Tanzkonkret, das ist ein Festival, bei dem sich die Tanzkunst in ihrer ganzen Breite präsentiert. Nachdem man eine Woche lang in den Schaufenstern der Stadt getanzt hatte, wurde in der überfüllten Orangerie des Volksgartens mit großem Trubel die Eröffnung gefeiert. Einen Tag später dann der Auftritt von zwei renommierten Truppen der Kölner Szene. Mit „Double-Bill“, einem Doppelprogramm von Ilona Pászthy und dem Michael Douglas Kollektiv, bot man intime Blicke in die Arbeit der Tänzer. Ilona Pászthy zeigte einen kurzen Ausschnitt ihrer nächsten Produktion „I see U No. 3“. Bei Weißwein und Salzstangen lieferten sich ihre jungen Tänzer ein kurzes, heftiges Pas de deux auf dem Kellerboden der Orangerie. Zur körpernahen Präsenz der Tänzer ertönt der Monolog eines bizarren Sammlers, der Hautschuppen katalogisiert.

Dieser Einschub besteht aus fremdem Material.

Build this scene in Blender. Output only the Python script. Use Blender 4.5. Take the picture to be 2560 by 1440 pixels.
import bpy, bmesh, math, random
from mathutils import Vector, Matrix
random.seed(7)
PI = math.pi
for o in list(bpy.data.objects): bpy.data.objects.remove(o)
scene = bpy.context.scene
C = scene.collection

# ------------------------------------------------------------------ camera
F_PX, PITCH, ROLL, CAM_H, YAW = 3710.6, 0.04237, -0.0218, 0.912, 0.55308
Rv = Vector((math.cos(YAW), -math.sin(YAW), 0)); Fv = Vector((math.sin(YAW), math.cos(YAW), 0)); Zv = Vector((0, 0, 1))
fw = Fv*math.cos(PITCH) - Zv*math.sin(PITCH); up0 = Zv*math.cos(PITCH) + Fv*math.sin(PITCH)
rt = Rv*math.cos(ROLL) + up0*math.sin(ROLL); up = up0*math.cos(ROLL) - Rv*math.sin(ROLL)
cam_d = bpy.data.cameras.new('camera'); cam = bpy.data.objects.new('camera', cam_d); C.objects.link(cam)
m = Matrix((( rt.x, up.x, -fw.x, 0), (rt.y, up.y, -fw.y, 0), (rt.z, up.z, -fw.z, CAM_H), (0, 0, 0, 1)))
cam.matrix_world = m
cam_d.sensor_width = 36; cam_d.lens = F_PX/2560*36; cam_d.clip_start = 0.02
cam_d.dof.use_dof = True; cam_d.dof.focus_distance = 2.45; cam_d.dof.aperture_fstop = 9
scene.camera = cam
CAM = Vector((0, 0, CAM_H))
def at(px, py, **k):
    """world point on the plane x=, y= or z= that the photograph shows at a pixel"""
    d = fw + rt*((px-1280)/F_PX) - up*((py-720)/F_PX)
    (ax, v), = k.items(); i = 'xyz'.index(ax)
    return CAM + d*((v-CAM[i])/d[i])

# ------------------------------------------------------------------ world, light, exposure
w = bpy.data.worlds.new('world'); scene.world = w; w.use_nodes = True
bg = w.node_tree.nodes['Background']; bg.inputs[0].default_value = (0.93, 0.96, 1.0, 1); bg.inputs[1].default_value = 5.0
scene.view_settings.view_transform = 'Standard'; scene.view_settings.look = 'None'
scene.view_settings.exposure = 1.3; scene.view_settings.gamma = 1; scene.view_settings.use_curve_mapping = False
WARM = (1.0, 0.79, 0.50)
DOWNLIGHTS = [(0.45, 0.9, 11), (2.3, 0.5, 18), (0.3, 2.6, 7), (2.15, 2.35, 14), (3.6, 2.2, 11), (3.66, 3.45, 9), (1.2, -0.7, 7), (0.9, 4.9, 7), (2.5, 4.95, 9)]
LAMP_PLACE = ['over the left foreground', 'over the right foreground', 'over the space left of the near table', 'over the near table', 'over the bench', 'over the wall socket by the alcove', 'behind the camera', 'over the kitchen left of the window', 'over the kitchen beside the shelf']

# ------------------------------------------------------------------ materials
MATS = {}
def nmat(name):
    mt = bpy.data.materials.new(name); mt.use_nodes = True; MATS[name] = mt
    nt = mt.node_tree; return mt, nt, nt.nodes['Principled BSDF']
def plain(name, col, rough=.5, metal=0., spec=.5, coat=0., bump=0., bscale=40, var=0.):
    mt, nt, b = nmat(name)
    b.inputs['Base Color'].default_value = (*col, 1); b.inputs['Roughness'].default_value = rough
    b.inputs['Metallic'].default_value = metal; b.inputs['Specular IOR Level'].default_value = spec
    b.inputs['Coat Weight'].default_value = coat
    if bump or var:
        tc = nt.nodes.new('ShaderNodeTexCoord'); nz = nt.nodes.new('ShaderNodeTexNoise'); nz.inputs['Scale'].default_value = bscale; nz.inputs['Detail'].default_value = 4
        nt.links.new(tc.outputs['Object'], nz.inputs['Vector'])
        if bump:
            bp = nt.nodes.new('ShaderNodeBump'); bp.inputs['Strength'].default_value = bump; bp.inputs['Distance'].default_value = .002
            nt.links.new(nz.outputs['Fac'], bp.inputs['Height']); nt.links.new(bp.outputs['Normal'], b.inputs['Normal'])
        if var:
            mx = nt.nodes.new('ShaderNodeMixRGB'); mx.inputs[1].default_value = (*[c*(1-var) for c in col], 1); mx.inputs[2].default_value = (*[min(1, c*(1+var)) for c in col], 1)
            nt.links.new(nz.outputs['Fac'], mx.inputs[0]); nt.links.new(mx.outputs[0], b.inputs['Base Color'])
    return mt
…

Nach dem experimentellen Appetithappen ein Blick in die Werkstatt der Tänzer des Michael Douglas Kolletivs. Konkreter kann das Metier nicht entfaltet werden, als in den Prozessen der Improvisation, die hier freimütig dargeboten werden. Das Ensemble besitzt eine tänzerische Klasse, die gar nicht ausgereizt werden muss, um ihr Potential spürbar werden zu lassen. Mit Katie Duck und Alfredo Genovesi hatte man sich zwei Gäste eingeladen, konstruierte eine Laborsituation, zu der ein amorpher Klangteppich ausgelegt wurde und begab sich auf sie Suche nach Beziehung zueinander.
Die Bereitschaft, der Logik der Bewegung zu folgen, führt mitunter zu überraschenden Momenten, in denen die Bewegung zur Geste gerinnt. Man kann zusehen, wie Bewegung Bedeutung und damit Intensität erhält. Freilich liefert das Kollektiv auch den Leerlauf der Improvisation, wenn der Funke zwischen den Beteiligten nicht überspringt. Improvisation setzt voraus, dass man etwas zum improvisieren hat, wenn das fehlt, vermag sich Inspiration nur schwer zu kristallisieren. Das Kollektiv zeigt dieses Problem wahrhaftig, demonstriert seinem Publikum aber auch die Notwendigkeit dramaturgischer Zubereitung. Ein geteiltes Vergnügen für die Besucher. Die können sich noch auf ein dicht geknüpftes Programm freuen, das mit Mara Tsironi und ihrer Uraufführung „Ach Dietrich... eine weiße Nacht“ am 25. September (17 Uhr) fortgesetzt wird, bevor dann noch eine komplette Tanzstaffel im Oktober und November folgt.